Faith is kind of like that. In faith, there exists a tension between the unbelievable and the undeniable. I would never step onto the thin crust of a puddle I thought was deeper than my shoe top unless I had some strong assurance from puddles around it that it would hold.  At first it might have seemed hard to believe that the temperature the night before was cold enough to freeze such a puddle so solid that I could stand on it. However, if I had experienced enough puddles along the way that had held me, I could conjure up enough courage to step onto that bigger, deeper puddle and hope it would hold. The idea that it could hold me may have seemed unbelievable but, with enough confidence to step on it and then see it hold, the unbelievable became undeniable. I would then encourage a friend or my sister to try it. If it were large enough, we might even see how many of us it would hold before breaking.

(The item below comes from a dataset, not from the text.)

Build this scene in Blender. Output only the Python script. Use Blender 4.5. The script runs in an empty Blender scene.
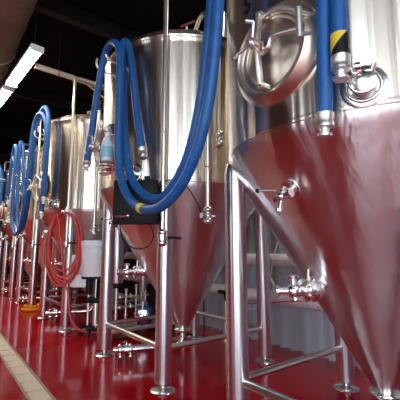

In the Gospel of John, the author tells us that he shares these miracle stories—he calls them signs—so that hearing of them we may believe that Jesus is the Son of God. The signs are stories of healing the sick and amazing tricks like turning water to wine or multiplying bread and fish to feed a crowd, even raising the dead. To us these stories seem utterly impossible—completely unbelievable. However, to John and to those who witnessed Jesus do these things and many others, these unbelievable feats became undeniable. They now stand as witnesses to us. They are standing on the frozen pond, deep enough to completely soak any who fall through, saying “Come on out!” They are thrilled not only to stand on the ice, but to run, jump, and skate around in the freedom of knowing it will not fall away under their feet. Are you willing to take the risk and trust the ice to hold you? That first step of faith is the hardest. After that, experience builds confidence, and faith slowly brings peace and freedom without fear.